» EXERCISE INSTRUCTIONS:
Identify the lines that contain the string "scene" and copy all of them.

» SOURCE DATA:
-----

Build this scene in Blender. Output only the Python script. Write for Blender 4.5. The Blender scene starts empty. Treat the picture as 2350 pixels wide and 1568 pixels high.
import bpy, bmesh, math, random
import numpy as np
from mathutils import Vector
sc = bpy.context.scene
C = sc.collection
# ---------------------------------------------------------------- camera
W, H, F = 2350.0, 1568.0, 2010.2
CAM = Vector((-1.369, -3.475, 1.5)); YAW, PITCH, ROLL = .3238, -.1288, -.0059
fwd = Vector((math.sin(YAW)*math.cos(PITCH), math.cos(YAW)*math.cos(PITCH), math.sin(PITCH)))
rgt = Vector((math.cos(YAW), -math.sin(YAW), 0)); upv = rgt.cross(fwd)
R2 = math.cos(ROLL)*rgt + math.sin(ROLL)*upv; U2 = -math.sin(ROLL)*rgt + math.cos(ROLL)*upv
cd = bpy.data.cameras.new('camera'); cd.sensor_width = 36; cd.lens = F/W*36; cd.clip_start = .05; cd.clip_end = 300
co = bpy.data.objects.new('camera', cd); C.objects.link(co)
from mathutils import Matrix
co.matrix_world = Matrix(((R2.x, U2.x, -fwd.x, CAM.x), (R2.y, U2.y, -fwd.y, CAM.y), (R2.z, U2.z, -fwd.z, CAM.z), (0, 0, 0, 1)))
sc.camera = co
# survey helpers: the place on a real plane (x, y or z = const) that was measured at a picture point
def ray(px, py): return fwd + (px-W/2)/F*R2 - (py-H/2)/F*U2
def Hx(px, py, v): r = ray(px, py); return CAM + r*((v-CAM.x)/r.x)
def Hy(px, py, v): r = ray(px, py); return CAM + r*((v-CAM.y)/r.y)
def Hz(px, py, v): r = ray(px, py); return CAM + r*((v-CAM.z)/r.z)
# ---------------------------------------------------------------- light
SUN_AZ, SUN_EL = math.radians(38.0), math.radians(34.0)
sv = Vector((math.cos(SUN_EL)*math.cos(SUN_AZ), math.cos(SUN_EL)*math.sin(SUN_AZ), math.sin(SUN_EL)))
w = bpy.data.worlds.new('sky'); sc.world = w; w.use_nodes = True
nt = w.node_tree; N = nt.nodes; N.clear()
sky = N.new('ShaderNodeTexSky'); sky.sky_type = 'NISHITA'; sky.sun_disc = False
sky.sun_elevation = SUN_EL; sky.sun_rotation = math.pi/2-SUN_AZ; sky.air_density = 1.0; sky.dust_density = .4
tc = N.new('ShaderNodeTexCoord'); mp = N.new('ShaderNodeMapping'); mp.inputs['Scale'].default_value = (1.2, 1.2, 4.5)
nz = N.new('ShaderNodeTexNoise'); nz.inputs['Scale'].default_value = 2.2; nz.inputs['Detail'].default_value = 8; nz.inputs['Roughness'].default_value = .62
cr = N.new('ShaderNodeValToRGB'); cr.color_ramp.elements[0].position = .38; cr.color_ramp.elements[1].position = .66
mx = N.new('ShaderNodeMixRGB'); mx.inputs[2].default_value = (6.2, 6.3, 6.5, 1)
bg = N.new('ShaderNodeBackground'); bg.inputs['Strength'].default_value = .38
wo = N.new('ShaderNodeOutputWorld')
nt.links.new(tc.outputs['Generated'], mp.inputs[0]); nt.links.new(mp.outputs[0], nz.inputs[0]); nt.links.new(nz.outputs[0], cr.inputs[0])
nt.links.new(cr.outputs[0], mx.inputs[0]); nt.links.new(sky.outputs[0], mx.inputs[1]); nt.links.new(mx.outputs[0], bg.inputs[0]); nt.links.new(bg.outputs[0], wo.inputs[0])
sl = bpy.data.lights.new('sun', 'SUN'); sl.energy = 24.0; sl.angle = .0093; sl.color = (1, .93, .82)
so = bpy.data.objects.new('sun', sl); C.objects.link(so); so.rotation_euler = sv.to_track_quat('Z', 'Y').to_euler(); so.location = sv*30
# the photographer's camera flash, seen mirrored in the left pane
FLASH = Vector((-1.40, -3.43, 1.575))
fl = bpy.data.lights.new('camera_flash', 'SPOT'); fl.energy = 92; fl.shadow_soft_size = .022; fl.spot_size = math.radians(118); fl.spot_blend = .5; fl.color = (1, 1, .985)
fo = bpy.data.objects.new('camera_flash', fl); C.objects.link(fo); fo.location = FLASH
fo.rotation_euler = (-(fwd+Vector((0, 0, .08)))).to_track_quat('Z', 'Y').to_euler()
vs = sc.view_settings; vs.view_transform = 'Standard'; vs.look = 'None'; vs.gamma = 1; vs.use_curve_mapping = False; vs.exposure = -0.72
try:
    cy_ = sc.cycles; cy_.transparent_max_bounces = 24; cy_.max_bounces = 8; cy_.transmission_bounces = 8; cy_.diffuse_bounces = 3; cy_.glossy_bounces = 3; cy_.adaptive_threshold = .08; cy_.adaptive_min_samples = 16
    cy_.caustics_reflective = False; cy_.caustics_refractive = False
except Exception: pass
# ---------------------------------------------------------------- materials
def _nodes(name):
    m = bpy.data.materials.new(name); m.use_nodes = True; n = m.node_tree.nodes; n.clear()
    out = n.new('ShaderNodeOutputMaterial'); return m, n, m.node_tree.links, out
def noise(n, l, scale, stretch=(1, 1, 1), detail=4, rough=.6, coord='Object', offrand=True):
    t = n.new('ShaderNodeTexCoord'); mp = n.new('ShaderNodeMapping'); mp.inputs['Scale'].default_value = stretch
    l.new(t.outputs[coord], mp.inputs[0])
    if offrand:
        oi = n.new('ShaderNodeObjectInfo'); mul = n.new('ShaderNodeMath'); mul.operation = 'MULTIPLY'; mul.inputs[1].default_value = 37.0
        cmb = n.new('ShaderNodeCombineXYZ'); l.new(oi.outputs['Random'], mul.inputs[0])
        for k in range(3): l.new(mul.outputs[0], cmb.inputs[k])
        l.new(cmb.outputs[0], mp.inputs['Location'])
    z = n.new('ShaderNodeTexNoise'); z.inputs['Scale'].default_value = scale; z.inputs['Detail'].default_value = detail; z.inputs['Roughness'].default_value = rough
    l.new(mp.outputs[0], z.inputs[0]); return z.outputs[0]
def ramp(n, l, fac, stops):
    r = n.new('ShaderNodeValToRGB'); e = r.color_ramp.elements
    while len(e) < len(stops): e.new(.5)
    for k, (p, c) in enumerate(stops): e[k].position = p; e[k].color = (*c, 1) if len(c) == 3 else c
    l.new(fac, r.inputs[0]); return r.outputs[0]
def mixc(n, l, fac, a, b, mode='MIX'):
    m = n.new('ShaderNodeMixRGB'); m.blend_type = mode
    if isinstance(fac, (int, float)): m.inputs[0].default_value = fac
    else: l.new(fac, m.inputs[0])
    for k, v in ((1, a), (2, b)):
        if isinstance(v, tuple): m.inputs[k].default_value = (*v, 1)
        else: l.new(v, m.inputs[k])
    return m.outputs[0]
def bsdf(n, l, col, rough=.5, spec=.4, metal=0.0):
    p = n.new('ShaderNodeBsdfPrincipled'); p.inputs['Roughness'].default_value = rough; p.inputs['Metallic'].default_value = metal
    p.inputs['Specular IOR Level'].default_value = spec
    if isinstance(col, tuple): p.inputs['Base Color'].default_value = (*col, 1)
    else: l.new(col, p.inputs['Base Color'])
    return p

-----

» PROBLEM SOLUTION:
Build this scene in Blender. Output only the Python script. Write for Blender 4.5. The Blender scene starts empty. Treat the picture as 2350 pixels wide and 1568 pixels high.
sc = bpy.context.scene